8.4 What is the best setup for legibility?

The Modus themes can be conceptually simplified as combinations of color values that account for relative luminance and inner harmony. Those qualities do not guarantee that every end-user will have the same experience, due to differences between people, but also because of variances in hardware capabilities and configurations. For the purposes of this document, we may only provide suggestions pertaining to the latter case.

modus-operandi is best used outdoors or in a room that either gets direct sunlight or has plenty of light. Whereas modus-vivendi works better when there is not a lot of sunshine or the room has a source of light that is preferably a faint and/or warm one. It is possible to use modus-operandi at night and modus-vivendi during the day, though that will depend on several variables, such as one’s overall perception of color, the paint on the walls and how that contributes to the impression of lightness in the room, the sense of space within the eye’s peripheral vision, hardware specifications, and environmental factors.

In general, an additional source of light other than that of the monitor can help reduce eye strain: the eyes are more relaxed when they do not have to focus on one point to gather light.

The monitor’s display settings must be accounted for. Gamma values, in particular, need to be calibrated to neither amplify nor distort the perception of black. Same principle for sharpness, brightness, and contrast as determined by the hardware, which all have an effect on how text is read on the screen.

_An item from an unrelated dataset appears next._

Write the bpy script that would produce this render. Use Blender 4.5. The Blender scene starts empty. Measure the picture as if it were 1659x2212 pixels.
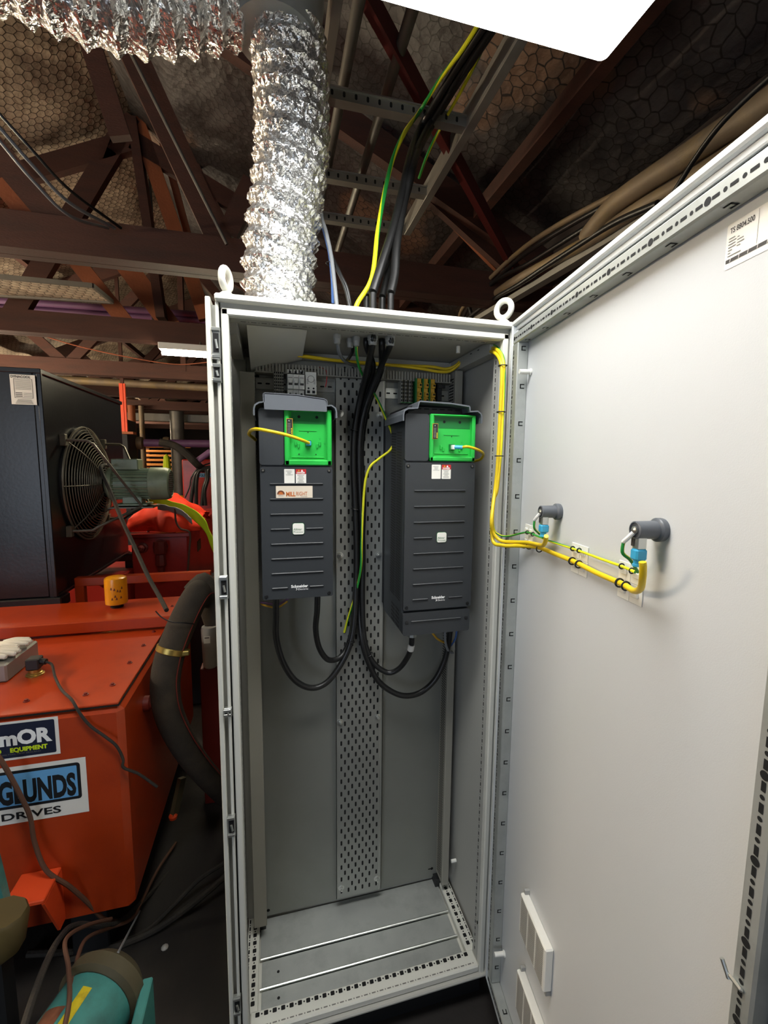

There are software level methods on offer, such as the XrandR utility for the X Window System (X.org), which can make gamma corrections for each of the three channels of light (red, green, blue). For example:

xrandr --output LVDS1 --brightness 1.0 --gamma 0.76:0.75:0.68

Typography is another variable. Some font families are blurry at small point sizes. Others may have a regular weight that is lighter (thinner) than that of their peers which may, under certain circumstances, cause a halo effect around each glyph.

The gist is that legibility cannot be fully solved at the theme level. The color combinations may have been optimized for accessibility, though the remaining contributing factors in each case need to be considered in full.